Despite the amendments, the California Apartment Association opposes both bills. The group said Assembly Bill 1481 would prohibit an owner from evicting a tenant charged with a crime, make evicting problem tenants more difficult and prevent owners from moving into their own properties. The association said AB 1482 is a rent control measure in disguise that fails to ensure that the rent caps won’t be reduced below 5%, creating volatility which threatens financing and construction for new housing.

“CAA’s opposed position on AB 1481 and AB 1482 remains unchanged,” association spokeswoman Mallori Spilker told CoStar News.

Other efforts are afoot at the local level as well as in Sacramento and in the initiative system.

The California Assembly on Wednesday did vote in favor of Assembly Bill 1110, a modest tenant measure by Burbank Democrat Laura Friedman to require that landlords give month-to-month tenants more notice of large rent increases. The legislation would require 90 days notice of a 10% increase and 120 days notice of an increase of 15% or more.

Another bill, Senate Bill 50, authored by California state Sen. Scott Wiener, would have required cities to permit high-density apartment buildings in transit hubs and some single-family neighborhoods but was tabled last week in a procedural move until at least next year. However, Wiener is trying to revive it before the end of the month.

Wiener said he will continue to pressure state Senate leaders to bring the legislation to the floor for a vote.

Developers in a number of California cities, including Los Angeles and San Jose, are trying innovative housing solutions for people on the brink of losing their homes and those without any shelter. In San Jose, MidPen Housing built Donner Lofts, an apartment building for formerly homeless and people requiring intensive mental health and other services. The project has a waiting list.

Housing advocates and even California Gov. Gavin Newsom, however, seem skeptical about whether Sacramento can effectively deal with the housing crisis in the near future.

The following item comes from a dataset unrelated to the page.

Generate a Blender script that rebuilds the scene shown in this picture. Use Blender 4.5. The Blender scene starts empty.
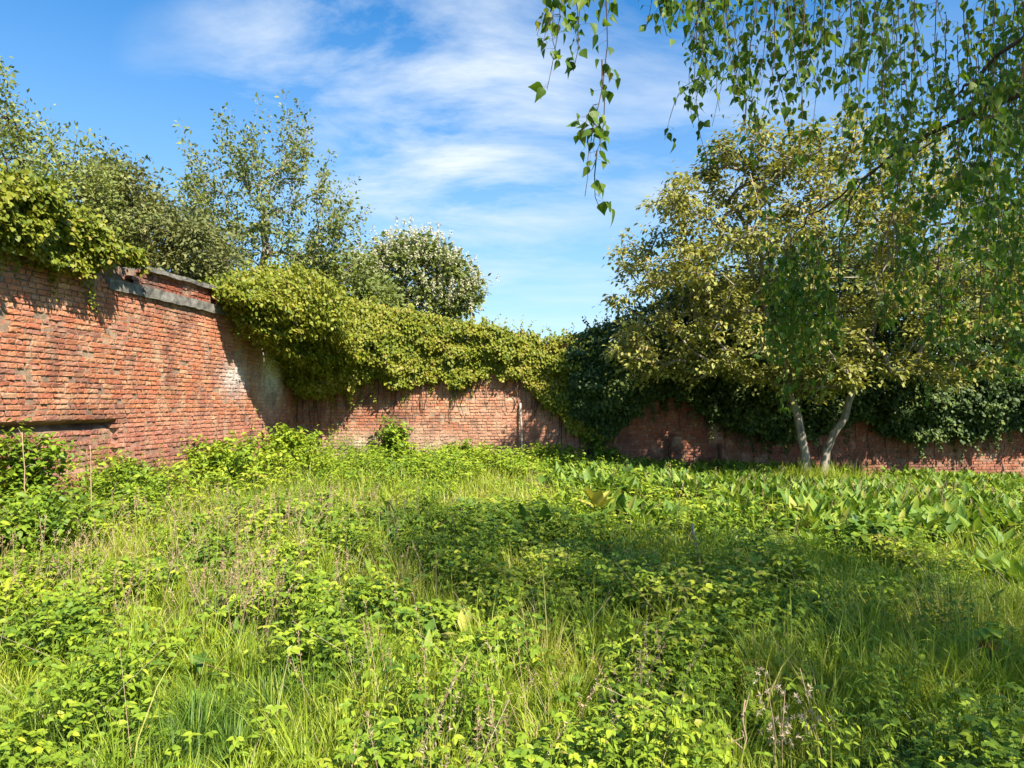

“I’m not optimistic that the tenant bills are going to make it through unless we also have bills like SB 50,” Brian Hanlon, executive director of California YIMBY, a Sacramento-based housing advocacy group which sponsored Senate Bill 50, told CalMatters, a nonprofit site on California’s policy and politics. “I think it is going to be incumbent upon Senate and Assembly leadership and the governor in order to make sure that by the end of this legislative year that the governor has on his desk a range of bills to meaningfully address these issues.”

Newsom, who has vowed to sign any housing legislation that crosses his desk, just announced a statewide task force on homelessness, a week after pledging another $1 billion in the state’s revised budget provide aid for homeless people and prevent homelessness, including the allocation of tens of millions in legal aid for people at risk of being evicted. But even Newsom is hedging his bets on whether Sacramento can meet his campaign promise of building 3.5 million new housing units by 2025.

“I’m not naive,” Newsom said at the announcement of his revised state proposal earlier this month. “We have an audacious goal. I am reading that [pundits] say it’s impossible. They may be right.”

California added just 77,000 units last year, a number Newsom called “deplorable.”

Newsom’s budget revision proposes to double legal assistance to tenants facing eviction to $40.4 million and to establish an $800 million grant program to help cities pay for sewers, roads and other infrastructure necessary to build housing. It also offers housing tax credits to generate more investment in apartment development.